From my limited research (thanks wikipedia!) it looks like there are only three countries left not using metric (and I one of them is in the process of converting). In this case it does make sense to do it because everyone else is (it’s not like we’d be jumping off a bridge or anything).

All the cool physics and chemistry equations use metric (other sciences may as well, but I am unfamiliar with them). So for students to understand when they drop a 50 lb anvil on one side of the lever from 20 ft up they first have to convert Imperial to metric, do all the equations, then convert the result back to understand how high the ball on the other side will fly up into the are.

Similarly, understanding the factors is much easier (it’s base ten, like the number of fingers most of us have) especially as everything uses the base unit type in its name – e.g. meter vs. inch, foot, mile; or liter vs. teaspoon, ounce, cup, gallon; etc. I’ll admit, I always had a difficult time remembering the prefixes, but that was because outside of class I didn’t use them (and I didn’t study much in grade school). Until you took physics or chemistry in high school when did you ever use nano, micro, milli, centi, kilo, mega, giga, etc.? I’ll tell you… never (in the late ’80s and early ’90s).

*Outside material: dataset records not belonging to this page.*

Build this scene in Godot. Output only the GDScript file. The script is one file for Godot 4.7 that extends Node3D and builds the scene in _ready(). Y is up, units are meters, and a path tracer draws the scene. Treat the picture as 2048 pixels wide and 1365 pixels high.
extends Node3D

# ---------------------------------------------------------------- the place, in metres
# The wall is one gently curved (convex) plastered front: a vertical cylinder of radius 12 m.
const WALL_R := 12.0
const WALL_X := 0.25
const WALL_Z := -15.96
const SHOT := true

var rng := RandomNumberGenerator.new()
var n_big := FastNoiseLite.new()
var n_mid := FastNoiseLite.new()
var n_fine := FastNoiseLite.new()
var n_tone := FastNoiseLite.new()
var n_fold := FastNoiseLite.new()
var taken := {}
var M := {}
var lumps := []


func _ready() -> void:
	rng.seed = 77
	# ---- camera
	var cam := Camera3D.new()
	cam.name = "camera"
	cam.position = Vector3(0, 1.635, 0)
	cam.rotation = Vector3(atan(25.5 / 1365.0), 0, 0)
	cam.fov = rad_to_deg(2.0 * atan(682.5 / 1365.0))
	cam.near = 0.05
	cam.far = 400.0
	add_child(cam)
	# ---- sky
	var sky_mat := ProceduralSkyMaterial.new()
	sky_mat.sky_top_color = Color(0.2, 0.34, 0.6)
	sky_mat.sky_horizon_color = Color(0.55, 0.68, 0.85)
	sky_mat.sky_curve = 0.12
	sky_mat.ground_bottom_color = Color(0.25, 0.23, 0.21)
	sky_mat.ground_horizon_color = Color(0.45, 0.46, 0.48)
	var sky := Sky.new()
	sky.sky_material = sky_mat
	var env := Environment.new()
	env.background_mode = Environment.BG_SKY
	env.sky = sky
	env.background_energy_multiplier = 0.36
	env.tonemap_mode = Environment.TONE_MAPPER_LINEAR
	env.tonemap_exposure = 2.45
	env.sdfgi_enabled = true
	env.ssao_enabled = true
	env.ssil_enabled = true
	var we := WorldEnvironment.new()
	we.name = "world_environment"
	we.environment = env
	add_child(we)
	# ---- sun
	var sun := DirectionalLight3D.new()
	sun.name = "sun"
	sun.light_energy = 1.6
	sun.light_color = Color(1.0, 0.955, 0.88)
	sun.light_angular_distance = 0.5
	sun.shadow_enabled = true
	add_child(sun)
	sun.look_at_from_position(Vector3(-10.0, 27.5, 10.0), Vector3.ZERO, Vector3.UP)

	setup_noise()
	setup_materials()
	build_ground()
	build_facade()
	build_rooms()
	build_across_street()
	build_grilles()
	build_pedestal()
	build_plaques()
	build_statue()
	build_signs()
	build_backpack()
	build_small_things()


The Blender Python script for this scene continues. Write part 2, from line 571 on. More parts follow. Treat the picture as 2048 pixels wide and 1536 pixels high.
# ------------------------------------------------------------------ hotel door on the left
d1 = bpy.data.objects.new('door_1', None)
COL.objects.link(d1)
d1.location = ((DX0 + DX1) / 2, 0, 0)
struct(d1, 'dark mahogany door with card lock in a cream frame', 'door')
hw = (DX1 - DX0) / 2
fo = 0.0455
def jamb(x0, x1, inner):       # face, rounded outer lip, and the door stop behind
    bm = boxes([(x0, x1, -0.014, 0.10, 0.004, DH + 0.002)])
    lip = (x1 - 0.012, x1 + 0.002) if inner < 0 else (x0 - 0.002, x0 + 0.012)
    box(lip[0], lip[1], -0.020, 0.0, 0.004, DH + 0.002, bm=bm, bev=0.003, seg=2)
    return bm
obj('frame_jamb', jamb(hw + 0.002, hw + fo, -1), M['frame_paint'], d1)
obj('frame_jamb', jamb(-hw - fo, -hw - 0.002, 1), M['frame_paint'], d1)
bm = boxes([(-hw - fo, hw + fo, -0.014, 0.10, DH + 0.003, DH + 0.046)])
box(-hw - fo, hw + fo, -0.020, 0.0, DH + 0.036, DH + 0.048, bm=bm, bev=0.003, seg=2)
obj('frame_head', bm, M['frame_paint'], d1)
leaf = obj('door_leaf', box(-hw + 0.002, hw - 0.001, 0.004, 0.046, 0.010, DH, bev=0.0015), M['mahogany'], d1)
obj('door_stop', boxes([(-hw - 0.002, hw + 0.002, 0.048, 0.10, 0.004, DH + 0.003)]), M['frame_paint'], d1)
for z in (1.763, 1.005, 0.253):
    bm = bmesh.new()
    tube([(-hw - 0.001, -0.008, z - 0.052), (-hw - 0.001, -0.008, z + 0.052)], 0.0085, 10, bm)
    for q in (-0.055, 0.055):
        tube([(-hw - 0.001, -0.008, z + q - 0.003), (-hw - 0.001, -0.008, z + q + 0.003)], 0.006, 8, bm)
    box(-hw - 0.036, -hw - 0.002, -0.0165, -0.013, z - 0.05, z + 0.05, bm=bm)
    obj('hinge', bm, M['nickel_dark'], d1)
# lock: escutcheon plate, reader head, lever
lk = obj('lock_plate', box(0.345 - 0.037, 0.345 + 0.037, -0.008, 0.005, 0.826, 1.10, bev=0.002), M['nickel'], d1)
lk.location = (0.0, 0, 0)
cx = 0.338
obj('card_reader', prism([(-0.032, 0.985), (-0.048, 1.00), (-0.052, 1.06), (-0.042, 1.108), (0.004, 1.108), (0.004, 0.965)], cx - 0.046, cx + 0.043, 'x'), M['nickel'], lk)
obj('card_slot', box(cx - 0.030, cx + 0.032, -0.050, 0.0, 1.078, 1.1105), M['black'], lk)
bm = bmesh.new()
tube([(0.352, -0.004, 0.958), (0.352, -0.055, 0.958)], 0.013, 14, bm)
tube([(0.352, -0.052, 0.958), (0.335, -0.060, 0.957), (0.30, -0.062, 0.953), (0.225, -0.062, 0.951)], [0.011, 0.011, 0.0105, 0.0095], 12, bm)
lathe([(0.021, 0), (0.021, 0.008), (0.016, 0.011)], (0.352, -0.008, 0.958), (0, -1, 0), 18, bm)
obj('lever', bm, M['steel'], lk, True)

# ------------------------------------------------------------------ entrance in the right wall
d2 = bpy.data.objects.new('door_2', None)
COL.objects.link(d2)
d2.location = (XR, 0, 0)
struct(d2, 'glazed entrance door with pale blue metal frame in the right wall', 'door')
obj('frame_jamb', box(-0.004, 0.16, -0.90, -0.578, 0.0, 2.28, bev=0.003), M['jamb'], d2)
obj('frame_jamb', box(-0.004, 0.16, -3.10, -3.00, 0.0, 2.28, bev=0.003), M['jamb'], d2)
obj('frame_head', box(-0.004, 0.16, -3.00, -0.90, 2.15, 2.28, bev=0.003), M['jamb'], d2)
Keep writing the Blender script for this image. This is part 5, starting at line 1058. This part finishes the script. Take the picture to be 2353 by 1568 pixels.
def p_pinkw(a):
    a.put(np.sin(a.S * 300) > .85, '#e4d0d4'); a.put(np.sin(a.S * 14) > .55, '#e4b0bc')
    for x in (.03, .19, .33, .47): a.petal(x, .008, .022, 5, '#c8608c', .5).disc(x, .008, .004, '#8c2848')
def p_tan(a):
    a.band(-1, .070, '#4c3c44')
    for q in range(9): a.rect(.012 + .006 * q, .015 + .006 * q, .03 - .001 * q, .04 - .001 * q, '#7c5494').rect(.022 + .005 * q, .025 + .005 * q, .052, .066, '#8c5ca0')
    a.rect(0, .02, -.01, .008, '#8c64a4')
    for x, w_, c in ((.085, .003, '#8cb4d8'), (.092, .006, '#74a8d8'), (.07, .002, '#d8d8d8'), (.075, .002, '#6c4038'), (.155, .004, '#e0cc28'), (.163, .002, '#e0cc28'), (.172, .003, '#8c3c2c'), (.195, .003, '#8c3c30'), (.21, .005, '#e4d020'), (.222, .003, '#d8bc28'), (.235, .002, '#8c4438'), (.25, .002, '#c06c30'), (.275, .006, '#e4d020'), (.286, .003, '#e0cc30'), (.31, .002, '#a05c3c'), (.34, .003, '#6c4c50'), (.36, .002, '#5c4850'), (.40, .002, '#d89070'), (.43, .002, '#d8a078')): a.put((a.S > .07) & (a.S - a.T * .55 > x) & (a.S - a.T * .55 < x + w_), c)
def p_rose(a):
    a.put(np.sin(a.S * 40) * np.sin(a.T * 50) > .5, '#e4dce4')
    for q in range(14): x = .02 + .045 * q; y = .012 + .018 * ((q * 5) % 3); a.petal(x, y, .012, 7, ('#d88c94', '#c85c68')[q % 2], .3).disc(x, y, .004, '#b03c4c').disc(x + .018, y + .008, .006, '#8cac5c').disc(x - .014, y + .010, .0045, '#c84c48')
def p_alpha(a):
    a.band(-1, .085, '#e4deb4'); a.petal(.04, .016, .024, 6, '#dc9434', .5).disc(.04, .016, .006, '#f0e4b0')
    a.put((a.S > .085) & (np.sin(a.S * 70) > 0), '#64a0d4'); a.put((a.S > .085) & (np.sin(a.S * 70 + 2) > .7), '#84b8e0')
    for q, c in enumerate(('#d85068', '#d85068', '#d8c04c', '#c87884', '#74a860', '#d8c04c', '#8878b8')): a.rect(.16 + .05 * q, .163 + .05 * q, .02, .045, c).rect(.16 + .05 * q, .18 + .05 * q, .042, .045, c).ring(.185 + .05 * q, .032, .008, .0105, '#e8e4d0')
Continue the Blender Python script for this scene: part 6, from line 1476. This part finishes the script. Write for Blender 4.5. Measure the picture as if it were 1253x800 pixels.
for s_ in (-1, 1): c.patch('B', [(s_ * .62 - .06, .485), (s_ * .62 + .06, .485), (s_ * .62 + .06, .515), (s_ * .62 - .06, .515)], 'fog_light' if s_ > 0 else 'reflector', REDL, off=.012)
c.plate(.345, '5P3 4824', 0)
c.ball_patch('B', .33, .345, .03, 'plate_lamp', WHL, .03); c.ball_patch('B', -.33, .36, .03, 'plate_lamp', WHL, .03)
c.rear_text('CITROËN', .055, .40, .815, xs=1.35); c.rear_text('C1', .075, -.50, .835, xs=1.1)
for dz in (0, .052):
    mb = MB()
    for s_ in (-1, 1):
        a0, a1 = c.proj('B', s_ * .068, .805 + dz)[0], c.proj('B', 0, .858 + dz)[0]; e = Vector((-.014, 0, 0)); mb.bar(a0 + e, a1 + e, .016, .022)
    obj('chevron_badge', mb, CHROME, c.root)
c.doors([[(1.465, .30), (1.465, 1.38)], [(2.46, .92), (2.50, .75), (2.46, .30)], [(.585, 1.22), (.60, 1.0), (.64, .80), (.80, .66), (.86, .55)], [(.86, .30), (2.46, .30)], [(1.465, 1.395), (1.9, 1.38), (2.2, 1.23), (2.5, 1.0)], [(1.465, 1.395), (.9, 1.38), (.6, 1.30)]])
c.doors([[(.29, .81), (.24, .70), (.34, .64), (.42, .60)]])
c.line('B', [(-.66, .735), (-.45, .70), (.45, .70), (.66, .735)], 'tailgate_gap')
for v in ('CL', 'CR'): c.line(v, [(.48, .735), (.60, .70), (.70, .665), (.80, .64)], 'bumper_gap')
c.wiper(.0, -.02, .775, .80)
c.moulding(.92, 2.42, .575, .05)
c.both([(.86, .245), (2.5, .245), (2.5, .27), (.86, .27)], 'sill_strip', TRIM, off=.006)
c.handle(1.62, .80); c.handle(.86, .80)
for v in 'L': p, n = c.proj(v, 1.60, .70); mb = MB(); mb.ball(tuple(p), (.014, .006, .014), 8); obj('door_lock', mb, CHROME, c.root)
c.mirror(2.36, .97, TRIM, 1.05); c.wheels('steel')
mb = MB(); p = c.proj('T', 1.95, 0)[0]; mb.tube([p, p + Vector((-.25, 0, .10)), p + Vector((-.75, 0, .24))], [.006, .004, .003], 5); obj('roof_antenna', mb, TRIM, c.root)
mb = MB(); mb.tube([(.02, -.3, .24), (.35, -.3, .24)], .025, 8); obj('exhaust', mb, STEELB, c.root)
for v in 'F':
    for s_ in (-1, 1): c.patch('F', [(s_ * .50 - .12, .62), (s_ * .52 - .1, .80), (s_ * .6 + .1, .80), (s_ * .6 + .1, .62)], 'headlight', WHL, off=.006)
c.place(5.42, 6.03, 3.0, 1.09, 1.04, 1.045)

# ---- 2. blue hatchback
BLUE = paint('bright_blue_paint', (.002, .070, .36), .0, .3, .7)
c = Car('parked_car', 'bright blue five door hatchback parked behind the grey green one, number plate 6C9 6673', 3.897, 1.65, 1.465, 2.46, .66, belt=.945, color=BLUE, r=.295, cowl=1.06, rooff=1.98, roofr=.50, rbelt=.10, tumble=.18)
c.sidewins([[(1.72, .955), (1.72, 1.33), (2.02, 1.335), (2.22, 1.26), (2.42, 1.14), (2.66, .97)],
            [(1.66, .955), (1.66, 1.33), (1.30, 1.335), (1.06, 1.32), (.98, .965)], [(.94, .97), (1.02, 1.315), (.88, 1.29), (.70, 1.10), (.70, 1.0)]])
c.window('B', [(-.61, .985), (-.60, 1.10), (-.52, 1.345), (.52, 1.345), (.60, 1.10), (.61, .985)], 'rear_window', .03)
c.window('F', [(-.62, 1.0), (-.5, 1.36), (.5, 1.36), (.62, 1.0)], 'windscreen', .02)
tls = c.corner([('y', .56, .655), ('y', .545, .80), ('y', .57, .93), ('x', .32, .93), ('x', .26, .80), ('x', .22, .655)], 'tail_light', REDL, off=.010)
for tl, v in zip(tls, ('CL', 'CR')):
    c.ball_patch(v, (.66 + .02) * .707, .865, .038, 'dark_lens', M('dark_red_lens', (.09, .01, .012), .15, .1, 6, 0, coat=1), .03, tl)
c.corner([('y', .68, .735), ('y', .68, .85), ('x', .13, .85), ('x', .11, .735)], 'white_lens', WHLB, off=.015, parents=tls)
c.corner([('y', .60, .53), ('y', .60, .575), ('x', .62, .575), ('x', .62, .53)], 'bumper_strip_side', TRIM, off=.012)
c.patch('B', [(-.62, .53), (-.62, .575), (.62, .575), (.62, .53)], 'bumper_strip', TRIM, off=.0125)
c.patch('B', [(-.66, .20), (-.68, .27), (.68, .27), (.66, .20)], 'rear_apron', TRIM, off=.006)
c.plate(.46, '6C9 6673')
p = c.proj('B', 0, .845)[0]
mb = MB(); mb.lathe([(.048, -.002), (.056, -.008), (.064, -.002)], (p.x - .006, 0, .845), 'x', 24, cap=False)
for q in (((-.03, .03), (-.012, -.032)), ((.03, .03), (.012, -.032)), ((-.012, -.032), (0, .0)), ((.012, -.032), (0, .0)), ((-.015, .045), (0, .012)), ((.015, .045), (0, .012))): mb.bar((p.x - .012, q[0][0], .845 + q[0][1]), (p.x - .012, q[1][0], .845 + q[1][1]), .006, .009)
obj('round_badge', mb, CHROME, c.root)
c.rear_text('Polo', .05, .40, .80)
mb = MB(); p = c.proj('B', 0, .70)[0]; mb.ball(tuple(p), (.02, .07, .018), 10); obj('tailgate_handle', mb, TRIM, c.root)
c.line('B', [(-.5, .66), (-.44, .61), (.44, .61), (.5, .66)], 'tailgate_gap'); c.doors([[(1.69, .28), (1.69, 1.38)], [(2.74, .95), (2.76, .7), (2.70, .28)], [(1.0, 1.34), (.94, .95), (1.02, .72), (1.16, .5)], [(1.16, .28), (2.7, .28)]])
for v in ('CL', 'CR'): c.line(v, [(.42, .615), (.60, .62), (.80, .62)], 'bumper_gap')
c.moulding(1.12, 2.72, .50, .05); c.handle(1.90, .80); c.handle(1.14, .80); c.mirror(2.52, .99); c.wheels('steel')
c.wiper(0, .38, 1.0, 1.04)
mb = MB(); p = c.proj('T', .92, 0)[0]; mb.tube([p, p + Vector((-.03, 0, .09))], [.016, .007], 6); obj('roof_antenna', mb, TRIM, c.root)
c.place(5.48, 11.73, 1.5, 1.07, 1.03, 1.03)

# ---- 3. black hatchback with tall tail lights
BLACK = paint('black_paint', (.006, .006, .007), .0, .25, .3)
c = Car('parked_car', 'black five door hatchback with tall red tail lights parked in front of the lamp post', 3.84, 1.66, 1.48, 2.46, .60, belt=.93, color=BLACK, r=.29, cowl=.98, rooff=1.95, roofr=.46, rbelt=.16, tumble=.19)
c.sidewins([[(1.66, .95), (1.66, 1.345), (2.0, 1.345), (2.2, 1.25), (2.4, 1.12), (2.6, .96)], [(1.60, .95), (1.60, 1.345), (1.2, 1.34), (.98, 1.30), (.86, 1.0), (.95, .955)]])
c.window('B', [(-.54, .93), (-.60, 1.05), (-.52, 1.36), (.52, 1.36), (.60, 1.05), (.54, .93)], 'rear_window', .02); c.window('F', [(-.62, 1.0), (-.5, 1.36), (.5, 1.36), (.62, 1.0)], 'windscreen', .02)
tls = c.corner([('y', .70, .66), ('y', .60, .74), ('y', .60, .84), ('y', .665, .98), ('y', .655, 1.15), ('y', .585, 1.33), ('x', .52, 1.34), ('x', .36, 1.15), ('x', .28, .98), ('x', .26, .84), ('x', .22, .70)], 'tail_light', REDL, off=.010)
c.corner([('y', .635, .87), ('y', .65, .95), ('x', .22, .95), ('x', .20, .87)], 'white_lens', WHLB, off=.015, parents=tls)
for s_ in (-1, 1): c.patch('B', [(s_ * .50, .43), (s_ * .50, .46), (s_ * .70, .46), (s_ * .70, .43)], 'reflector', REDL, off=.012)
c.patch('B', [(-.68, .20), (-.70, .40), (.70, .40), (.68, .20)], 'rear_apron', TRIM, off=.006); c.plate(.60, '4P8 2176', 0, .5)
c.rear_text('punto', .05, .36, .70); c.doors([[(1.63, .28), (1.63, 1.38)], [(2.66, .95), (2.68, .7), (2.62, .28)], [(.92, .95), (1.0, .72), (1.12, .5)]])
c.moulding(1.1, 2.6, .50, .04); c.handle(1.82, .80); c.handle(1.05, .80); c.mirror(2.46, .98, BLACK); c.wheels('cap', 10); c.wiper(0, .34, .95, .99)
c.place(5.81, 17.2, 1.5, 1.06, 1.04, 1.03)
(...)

Plus, this could actually spur the economy, too. Speed limit signs, cook books, blueprints, clothing tags, thermometers, ovens, the beloved wooden measuring sticks, among other things would all have to be redone (no one would be forced to buy everything new, that’s not the point or practical).

I’m not saying we need to start driving on the left side of the road, that’s just plain stupid. But going metric would make the world a slightly easier place to live. I know a bunch of [phone] apps might lose out on this conversion, but it’s a sacrifice I’m willing to make.

Take away: When I said ‘I didn’t study much in grade school’ what I meant was ‘I didn’t study much in school.’